Puck can get in on the action on occasion, combining with your swordsman to become a sort of mechanical dragon creature that rips and tears until its timed energy bar is done. It’s fun to be big enough to ignore enemy damage and adverse terrain for a short period of time, but you are still largely just mashing the basic attack button until you can’t anymore. To recharge this mode, you have to devour fallen foes, which also give you various crafting materials that I have quite literally never looked at outside of the one time it was prudent to – the only time I’ve seen the vendor that deals with them was in passing early on.
I’ve run into quite a variety of different types of enemies to use all of this offense on, but you spend so much time in large zones that baddies turn from new challenges to nuisances pretty quickly. Enemies that you can’t simply whack to death at first sight are few and far between, and they’re rarely arranged in a way that makes them a real threat to progress, the occasional archer standing on a platform you need to jump up to hit notwithstanding. Bosses as of right now haven’t required much strategy outside of basic pattern recognition, either.

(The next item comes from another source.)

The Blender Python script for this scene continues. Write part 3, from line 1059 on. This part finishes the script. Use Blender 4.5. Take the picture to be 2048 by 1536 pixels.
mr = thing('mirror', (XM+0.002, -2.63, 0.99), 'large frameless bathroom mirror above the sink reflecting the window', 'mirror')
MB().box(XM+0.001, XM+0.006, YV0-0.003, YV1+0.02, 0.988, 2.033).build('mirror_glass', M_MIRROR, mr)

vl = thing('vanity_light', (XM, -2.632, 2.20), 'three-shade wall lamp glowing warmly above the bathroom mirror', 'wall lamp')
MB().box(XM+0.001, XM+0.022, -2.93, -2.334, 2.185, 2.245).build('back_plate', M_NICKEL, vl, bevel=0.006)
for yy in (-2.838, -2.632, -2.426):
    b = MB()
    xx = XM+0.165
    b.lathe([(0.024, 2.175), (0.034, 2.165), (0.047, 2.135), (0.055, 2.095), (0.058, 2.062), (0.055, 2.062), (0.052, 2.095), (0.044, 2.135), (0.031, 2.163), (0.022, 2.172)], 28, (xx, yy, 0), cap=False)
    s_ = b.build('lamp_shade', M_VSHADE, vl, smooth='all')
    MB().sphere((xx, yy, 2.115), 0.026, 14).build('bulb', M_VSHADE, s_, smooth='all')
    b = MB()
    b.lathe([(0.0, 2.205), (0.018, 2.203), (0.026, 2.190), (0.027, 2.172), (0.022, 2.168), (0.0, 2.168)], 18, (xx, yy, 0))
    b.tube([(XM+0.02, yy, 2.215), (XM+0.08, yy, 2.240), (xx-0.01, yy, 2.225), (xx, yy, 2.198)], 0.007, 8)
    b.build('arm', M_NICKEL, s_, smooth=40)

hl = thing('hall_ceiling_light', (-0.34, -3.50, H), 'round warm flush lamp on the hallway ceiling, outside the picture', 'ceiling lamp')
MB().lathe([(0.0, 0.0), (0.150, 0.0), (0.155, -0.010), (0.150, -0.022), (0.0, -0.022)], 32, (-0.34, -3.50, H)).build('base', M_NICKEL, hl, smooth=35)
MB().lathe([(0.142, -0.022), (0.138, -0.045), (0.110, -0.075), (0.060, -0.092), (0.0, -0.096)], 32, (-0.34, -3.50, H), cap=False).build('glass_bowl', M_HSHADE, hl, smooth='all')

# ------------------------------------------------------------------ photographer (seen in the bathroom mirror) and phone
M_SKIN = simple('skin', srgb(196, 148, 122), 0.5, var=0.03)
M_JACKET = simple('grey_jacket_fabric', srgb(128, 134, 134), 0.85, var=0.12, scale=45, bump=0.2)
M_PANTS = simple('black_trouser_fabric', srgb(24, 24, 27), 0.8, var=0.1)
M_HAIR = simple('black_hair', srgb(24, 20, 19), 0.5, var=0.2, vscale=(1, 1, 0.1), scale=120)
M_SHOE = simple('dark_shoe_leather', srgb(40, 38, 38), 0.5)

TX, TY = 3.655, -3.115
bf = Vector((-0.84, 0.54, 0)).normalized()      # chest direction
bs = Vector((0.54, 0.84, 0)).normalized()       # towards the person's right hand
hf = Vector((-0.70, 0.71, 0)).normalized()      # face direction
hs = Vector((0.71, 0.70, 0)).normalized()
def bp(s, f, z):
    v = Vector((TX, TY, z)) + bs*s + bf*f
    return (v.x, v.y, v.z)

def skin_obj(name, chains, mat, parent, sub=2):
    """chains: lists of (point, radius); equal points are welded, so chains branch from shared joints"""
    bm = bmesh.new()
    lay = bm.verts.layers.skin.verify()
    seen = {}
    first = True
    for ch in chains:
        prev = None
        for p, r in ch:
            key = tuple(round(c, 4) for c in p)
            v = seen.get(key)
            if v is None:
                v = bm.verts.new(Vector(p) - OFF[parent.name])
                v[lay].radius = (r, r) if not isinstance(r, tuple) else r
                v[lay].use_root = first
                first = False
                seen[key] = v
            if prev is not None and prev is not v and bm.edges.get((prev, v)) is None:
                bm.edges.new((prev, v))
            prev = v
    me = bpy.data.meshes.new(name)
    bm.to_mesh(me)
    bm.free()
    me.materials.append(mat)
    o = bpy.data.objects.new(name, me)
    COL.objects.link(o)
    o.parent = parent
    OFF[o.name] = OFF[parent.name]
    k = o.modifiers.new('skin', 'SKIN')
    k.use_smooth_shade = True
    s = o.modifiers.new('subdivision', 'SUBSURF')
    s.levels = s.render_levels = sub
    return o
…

A giant rooster mini-boss gave me an opportunity to use my air dash optimally just after unlocking it, but no other boss has nudged that kind of extra technical layer out of my combat strategy, yet.
I am certainly a bit down on my time with Shadow Labyrinth so far. I’m leaving my expectations open for the possibility that its just a slow starter, even if 10 hours is a long runway to give a game like this in hopes it will take flight (we are told a playthrough could take 30+). I like but do not love its combat, which sticks to the melee-heavy metroidvania formula dutifully. I’m hopeful that the levels themselves evolve both in how they look and how they challenge my platforming and swordswinging skills, as they are showing small signs of ramping up the intensity. I’m not as optimistic for more compelling storytelling from the characters and spaces I’m presently in, as my brain has been wandering this seemingly endless maze of lore chasing the ghosts of the intense, affecting promise that the Secret Level short this is based on is teased.